**Task goal**
Up to and including the line containing "C = scene.collection", please reproduce the lines of the listing below, starting from the top.

**Given data**

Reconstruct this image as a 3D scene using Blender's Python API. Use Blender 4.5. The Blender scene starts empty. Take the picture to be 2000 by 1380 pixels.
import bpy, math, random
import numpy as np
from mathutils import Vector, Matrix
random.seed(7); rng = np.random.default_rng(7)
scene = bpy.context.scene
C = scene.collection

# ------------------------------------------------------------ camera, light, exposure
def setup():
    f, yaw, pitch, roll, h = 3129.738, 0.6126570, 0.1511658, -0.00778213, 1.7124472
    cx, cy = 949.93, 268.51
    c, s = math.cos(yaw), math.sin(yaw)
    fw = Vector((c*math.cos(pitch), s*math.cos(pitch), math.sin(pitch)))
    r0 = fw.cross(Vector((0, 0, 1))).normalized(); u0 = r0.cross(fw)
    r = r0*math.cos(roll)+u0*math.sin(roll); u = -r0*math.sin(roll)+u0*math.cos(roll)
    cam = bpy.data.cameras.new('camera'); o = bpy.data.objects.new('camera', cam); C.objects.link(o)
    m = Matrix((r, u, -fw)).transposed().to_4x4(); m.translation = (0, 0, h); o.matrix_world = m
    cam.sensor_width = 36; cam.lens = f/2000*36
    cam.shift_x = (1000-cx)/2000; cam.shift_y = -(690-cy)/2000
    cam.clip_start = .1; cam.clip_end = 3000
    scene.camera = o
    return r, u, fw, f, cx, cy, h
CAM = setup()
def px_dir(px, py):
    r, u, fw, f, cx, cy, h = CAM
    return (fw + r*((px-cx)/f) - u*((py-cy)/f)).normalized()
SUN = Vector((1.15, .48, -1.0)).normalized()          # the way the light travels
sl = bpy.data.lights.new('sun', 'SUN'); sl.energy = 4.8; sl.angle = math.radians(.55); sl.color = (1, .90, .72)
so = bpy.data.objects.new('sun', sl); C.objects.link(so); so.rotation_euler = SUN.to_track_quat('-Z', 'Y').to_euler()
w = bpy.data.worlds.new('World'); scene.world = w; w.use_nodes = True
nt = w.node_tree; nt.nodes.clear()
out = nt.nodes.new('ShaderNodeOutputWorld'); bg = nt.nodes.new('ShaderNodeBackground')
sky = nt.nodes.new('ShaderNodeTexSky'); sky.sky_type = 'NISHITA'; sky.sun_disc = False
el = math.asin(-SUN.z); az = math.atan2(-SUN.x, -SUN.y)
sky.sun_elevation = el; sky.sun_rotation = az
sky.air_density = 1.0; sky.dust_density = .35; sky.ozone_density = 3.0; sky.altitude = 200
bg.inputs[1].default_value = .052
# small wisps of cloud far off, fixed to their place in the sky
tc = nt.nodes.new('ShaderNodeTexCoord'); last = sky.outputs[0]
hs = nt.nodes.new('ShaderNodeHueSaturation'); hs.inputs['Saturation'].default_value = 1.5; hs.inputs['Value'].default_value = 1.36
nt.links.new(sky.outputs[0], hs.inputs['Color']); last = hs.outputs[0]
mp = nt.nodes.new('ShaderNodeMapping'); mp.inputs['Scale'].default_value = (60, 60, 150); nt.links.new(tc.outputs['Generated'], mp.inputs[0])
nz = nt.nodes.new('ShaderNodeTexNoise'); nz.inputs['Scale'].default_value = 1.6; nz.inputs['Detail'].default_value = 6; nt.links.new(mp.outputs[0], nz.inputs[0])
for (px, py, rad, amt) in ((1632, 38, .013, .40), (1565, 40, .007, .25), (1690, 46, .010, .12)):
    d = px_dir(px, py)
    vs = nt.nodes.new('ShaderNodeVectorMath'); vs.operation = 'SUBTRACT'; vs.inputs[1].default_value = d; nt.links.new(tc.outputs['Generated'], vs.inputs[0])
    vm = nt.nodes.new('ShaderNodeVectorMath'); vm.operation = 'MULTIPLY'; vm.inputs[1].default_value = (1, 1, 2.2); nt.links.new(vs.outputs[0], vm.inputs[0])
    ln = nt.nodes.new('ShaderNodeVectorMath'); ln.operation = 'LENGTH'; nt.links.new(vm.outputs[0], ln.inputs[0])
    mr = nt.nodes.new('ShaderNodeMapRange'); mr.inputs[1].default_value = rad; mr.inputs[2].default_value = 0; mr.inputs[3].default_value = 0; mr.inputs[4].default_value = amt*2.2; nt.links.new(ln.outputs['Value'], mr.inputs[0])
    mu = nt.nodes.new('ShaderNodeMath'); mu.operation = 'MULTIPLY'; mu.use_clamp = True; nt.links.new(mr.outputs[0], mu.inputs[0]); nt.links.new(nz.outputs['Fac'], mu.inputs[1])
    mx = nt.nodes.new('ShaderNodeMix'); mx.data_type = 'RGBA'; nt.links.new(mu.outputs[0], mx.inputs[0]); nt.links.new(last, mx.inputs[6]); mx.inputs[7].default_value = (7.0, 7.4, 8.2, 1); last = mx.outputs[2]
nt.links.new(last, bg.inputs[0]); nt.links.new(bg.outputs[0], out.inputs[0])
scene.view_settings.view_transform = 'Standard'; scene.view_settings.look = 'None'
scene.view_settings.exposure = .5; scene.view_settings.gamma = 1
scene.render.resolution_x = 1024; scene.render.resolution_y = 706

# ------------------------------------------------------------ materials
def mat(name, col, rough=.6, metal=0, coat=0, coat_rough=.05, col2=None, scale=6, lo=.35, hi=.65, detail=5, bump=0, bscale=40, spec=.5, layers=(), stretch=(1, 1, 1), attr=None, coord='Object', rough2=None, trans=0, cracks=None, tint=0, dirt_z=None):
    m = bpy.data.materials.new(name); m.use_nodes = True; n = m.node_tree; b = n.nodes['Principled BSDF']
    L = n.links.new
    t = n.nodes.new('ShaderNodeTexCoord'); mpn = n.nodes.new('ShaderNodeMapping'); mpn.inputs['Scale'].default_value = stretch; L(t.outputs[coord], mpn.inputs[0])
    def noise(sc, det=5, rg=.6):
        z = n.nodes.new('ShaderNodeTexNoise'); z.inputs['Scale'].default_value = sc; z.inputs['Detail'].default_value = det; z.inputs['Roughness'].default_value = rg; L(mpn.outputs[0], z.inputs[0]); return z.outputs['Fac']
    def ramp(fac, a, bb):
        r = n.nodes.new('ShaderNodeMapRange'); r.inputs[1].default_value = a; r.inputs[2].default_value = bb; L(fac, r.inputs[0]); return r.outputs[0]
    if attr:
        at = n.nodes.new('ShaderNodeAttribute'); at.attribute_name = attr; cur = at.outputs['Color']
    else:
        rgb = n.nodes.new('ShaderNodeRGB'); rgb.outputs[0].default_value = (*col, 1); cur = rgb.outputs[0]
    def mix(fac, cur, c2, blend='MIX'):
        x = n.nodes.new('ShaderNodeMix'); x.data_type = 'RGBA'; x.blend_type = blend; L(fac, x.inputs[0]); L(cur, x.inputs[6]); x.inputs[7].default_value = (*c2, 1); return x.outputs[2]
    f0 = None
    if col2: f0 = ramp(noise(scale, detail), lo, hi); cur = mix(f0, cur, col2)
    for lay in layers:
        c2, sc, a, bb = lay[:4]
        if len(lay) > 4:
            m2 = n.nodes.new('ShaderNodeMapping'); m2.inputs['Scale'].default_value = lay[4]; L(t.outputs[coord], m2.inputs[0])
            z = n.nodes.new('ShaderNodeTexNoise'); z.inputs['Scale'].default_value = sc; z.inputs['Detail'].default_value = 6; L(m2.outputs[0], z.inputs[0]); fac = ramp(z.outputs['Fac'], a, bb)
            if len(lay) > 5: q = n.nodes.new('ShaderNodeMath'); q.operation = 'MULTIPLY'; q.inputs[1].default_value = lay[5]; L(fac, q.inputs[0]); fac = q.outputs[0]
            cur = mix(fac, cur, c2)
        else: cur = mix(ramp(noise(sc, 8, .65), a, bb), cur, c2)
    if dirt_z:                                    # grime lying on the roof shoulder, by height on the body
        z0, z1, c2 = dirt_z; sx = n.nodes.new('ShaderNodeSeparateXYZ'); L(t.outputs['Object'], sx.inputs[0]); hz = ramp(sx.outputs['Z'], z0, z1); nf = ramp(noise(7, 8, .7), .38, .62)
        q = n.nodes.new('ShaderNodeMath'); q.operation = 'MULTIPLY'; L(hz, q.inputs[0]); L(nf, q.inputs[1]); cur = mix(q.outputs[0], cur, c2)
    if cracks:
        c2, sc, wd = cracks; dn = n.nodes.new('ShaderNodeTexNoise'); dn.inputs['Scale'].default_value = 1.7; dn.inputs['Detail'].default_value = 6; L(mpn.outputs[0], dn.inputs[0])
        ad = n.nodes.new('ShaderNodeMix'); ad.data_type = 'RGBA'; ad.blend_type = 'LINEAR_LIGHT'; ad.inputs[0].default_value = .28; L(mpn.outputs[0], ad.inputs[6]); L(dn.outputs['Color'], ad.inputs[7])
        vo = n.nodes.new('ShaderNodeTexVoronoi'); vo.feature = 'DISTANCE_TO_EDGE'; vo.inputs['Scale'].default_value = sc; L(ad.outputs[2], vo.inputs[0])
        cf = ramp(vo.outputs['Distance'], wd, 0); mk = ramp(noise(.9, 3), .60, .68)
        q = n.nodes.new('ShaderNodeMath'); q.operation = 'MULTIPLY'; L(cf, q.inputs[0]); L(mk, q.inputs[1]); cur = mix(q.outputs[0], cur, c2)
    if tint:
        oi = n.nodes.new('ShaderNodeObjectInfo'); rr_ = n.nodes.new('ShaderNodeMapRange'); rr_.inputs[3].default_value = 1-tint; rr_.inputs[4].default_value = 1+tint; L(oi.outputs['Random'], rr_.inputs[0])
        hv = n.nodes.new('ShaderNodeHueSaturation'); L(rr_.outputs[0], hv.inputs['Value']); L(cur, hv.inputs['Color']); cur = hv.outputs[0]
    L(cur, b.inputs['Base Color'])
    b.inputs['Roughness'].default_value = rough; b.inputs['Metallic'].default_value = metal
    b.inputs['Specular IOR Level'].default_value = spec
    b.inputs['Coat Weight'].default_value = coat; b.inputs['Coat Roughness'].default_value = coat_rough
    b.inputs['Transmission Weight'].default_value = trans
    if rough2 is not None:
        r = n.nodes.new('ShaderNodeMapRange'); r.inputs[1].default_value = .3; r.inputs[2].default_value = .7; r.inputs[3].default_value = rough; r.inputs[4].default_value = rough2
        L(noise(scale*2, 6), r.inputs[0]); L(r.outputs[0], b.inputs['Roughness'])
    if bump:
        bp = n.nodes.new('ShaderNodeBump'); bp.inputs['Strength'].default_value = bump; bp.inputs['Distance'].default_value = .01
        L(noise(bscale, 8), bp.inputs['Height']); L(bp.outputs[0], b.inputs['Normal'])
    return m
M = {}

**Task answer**
Reconstruct this image as a 3D scene using Blender's Python API. Use Blender 4.5. The Blender scene starts empty. Take the picture to be 2000 by 1380 pixels.
import bpy, math, random
import numpy as np
from mathutils import Vector, Matrix
random.seed(7); rng = np.random.default_rng(7)
scene = bpy.context.scene
C = scene.collection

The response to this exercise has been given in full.